-- Brief --
Which lines include the word "picture"? Copy each of them.

-- Dataset section --
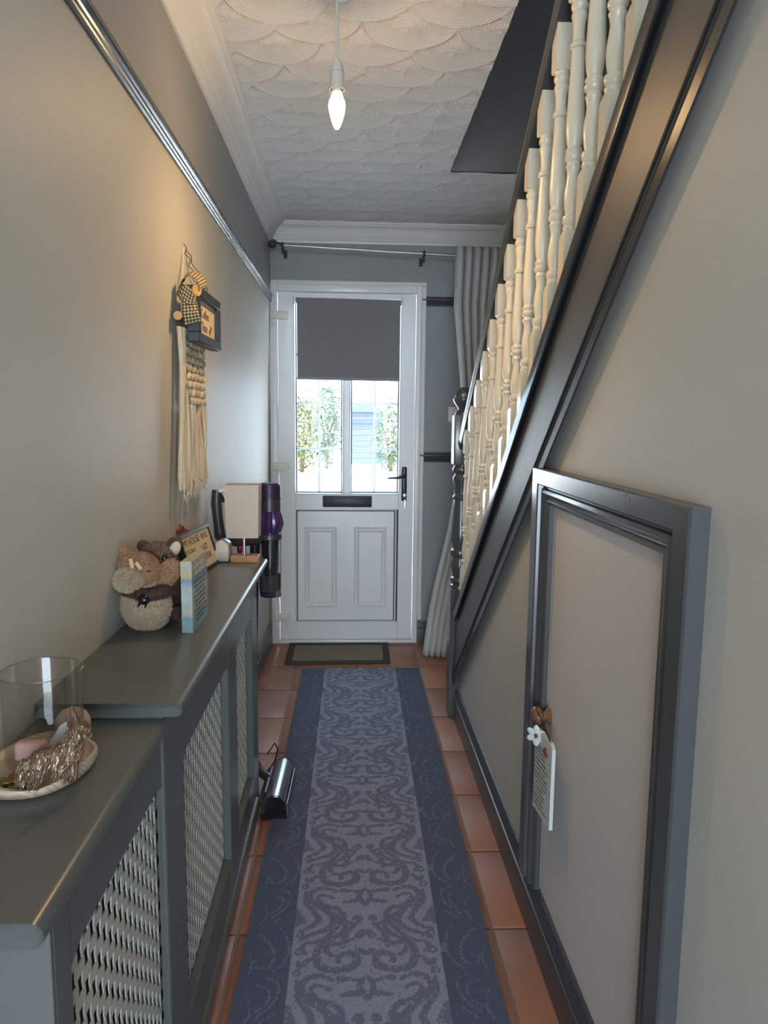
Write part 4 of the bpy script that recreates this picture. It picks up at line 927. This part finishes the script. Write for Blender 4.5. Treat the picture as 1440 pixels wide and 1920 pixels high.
bm = NB(); ell(bm, H2, (0.040, 0.034, 0.032)); ell(bm, H2 + Vector((0.026, -0.016, -0.006)), (0.018, 0.018, 0.017)); me = remesh(bm, 0.003); hd2 = link('head', me, furm, td, smooth=80); fur(me, 'head_fur', furm, hd2, 3000, 0.006, 0.2, seed=6)
bm = NB(); ell(bm, H2 + Vector((0.036, 0.0, 0.026)), (0.017, 0.009, 0.019), Matrix.Rotation(.35, 4, 'Y')); e_ = obj('ear', bm, furd, td)
bm = NB(); ell(bm, H2 + Vector((0.040, -0.006, 0.020)), (0.012, 0.006, 0.017), Matrix.Rotation(.35, 4, 'Y')); obj('ear_lining', bm, furp, e_)
bm = NB(); ell(bm, H2 + Vector((-0.030, 0.0, 0.024)), (0.015, 0.009, 0.014)); obj('ear', bm, furd, td)
bm = NB(); ell(bm, H2 + Vector((0.026, -0.044, 0.004)), (0.0065, 0.006, 0.010), None, 14, 10); obj('nose', bm, blackp, td)
bm = NB(); tube(bm, [(-0.380, 1.590, ZB + 0.088), (-0.376, 1.545, ZB + 0.088), (-0.392, 1.500, ZB + 0.085), (-0.424, 1.478, ZB + 0.080)], [0.013, 0.014, 0.014, 0.012], 12); tube(bm, [(-0.466, 1.590, ZB + 0.086), (-0.480, 1.545, ZB + 0.088), (-0.468, 1.500, ZB + 0.088), (-0.430, 1.480, ZB + 0.082)], [0.013, 0.013, 0.013, 0.012], 12)
me = remesh(bm, 0.003); ar = link('hugging_arms', me, furd, td, smooth=80); fur(me, 'arm_fur', furd, ar, 2600, 0.0055, 0.3, seed=7)
bm = NB(); ell(bm, (-0.424, 1.468, ZB + 0.074), (0.012, 0.008, 0.010), None, 12, 8); tube(bm, [(-0.430, 1.466, ZB + 0.070), (-0.436, 1.463, ZB + 0.060)], [0.004, 0.001], 6); tube(bm, [(-0.419, 1.466, ZB + 0.069), (-0.420, 1.463, ZB + 0.058)], [0.004, 0.001], 6); obj('paw', bm, blackp, ar)
bm = NB(); ell(bm, (-0.384, 1.575, ZB + 0.018), (0.012, 0.016, 0.017)); obj('foot', bm, furd, td)

# seaside block
bl = thing('text_block', 'standing seaside-print block with white script and small writing', 'plaque', (-0.34, 1.55, ZT))
bang = math.radians(-2.0); BM = Matrix.Translation((-0.3405, 1.488, ZT + 0.0005)) @ Matrix.Rotation(bang, 4, 'Z')
bw, bl_, bh = 0.0115, 0.136, 0.153
ny_, nz_ = 30, 40; V = []; F = []
def blockcol(y, z):
    t = z / bh; n_ = mnoise.noise(Vector((y * 30, z * 55, 1.3)))
    stops = [(0, (.30, .37, .36)), (.10, (.26, .42, .44)), (.20, (.22, .36, .42)), (.26, (.50, .47, .36)), (.34, (.42, .44, .38)), (.5, (.45, .50, .46)), (.62, (.42, .46, .46)), (.70, (.27, .34, .40)), (.765, (.20, .28, .33)), (.775, (.44, .40, .20)), (.84, (.50, .42, .30)), (.93, (.47, .44, .38)), (1.0, (.52, .50, .34))]
    tt = t + .02 * n_
    c = np.array([np.interp(tt, [s[0] for s in stops], [s[1][k] for s in stops]) for k in range(3)]); return c * 0.85 * (1 + .12 * n_)
cols = []
def face_grid(fn, nu, nv):
    base = len(V)
    for i in range(nu + 1):
        for j in range(nv + 1):
            p = fn(i / nu, j / nv); V.append(BM @ Vector(p)); cols.append(blockcol(p[1] + p[0] * 2, p[2]))
    for i in range(nu):
        for j in range(nv): a = base + i * (nv + 1) + j; F.append((a, a + nv + 1, a + nv + 2, a + 1))
face_grid(lambda u, v: (bw, u * bl_, v * bh), ny_, nz_); face_grid(lambda u, v: (-bw, u * bl_, v * bh), ny_, nz_)
face_grid(lambda u, v: (lerp(-bw, bw, u), 0, v * bh), 4, nz_); face_grid(lambda u, v: (lerp(-bw, bw, u), bl_, v * bh), 4, nz_)
face_grid(lambda u, v: (lerp(-bw, bw, u), v * bl_, bh), 4, ny_); face_grid(lambda u, v: (lerp(-bw, bw, u), v * bl_, 0), 4, ny_)
bm = NB(); lay = bm.verts.layers.float_color.new('print'); vv = [bm.verts.new(v) for v in V]
for f in F: bm.faces.new([vv[i] for i in f])
for v, c in zip(vv, cols): v[lay] = (*c, 1)
bmesh.ops.remove_doubles(bm, verts=bm.verts, dist=1e-5)
obj('block', bm, blockm, bl, smooth=30)
rv = BM.to_3x3() @ Vector((0, 1, 0)); rng = random.Random(9)
bm = NB()
for i in range(9): scribble(bm, BM @ Vector((bw + 0.0003, 0.014 + (i % 3) * .006, bh * .66 - i * 0.0105)), rv, (0, 0, 1), 0.108 - (i % 3) * .016, 0.0055, rng, 0.0007)
obj('small_writing', bm, inkg, bl, smooth=0)
bm = NB()
for i, z in enumerate((.86, .775)): scribble(bm, BM @ Vector((bw + 0.0003, 0.016 + i * .01, bh * z)), rv, (0, 0, 1), 0.10, 0.0105, rng, 0.0013)
obj('white_script', bm, inkw, bl, smooth=0)

# leaning picture
lf = thing('leaning_picture', 'black box picture of funny house-cleaning words leaning on the wall', 'picture', (-0.44, 2.11, ZT))
o0 = Vector((-0.437, 1.985, ZT + 0.0015)); ry = Vector((0.030, 0.262, 0)).normalized(); uz = Vector((-0.30, 0.02, 1.0)); uz = (uz - ry * uz.dot(ry)).normalized(); nz = ry.cross(uz)
LM = Matrix((ry, uz, nz)).transposed().to_4x4(); LM.translation = o0; LW, LH, LD = 0.262, 0.128, 0.020
for nm, b_, m_ in (('frame_rail', (0, LW, 0, 0.009), navyedge), ('frame_rail', (0, LW, LH - 0.009, LH), teal), ('frame_side', (0, 0.009, 0.009, LH - 0.009), navyedge), ('frame_side', (LW - 0.009, LW, 0.009, LH - 0.009), navyedge)):
    bm = NB(); box(bm, b_[0], b_[1], b_[2], b_[3], -LD, 0.002, 0.001, 1, LM); obj(nm, bm, m_, lf)
bm = NB(); box(bm, 0.009, LW - 0.009, 0.009, LH - 0.009, -0.012, -0.003, 0, 1, LM); pp = obj('print', bm, paper, lf)
def ltext(b, sz, x, z, m_): text('lettering', b, sz, LM @ Vector((x, z, -0.0026)), ry, uz, m_, pp)
ltext('MY', 0.026, 0.020, 0.092, ink); ltext('HOUSE', 0.030, 0.062, 0.090, ink); ltext('WAS', 0.028, 0.172, 0.090, ink)
ltext('CLEAN', 0.026, 0.020, 0.062, ink); ltext('LAST', 0.026, 0.150, 0.058, ink); ltext('WEEK', 0.026, 0.150, 0.030, ink); ltext('SORRY', 0.020, 0.020, 0.040, ink); ltext('YOU MISSED IT', 0.014, 0.020, 0.020, ink)
rfl = []
bm = NB(); rng = random.Random(4); fc = LM @ Vector((0.030, LH + 0.008, -0.012))
for i in range(60):
    d = Vector((rng.gauss(0, .010), rng.gauss(0.02, .022), abs(rng.gauss(0, .008)))); ell(bm, fc + d, [rng.uniform(.002, .005)] * 3, None, 6, 5)
o = obj('dried_flowers', bm, redfl); tag(o, 'small bunch of dried red flowers on top of the leaning picture', 'flowers')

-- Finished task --
Write part 4 of the bpy script that recreates this picture. It picks up at line 927. This part finishes the script. Write for Blender 4.5. Treat the picture as 1440 pixels wide and 1920 pixels high.
# leaning picture
lf = thing('leaning_picture', 'black box picture of funny house-cleaning words leaning on the wall', 'picture', (-0.44, 2.11, ZT))
o = obj('dried_flowers', bm, redfl); tag(o, 'small bunch of dried red flowers on top of the leaning picture', 'flowers')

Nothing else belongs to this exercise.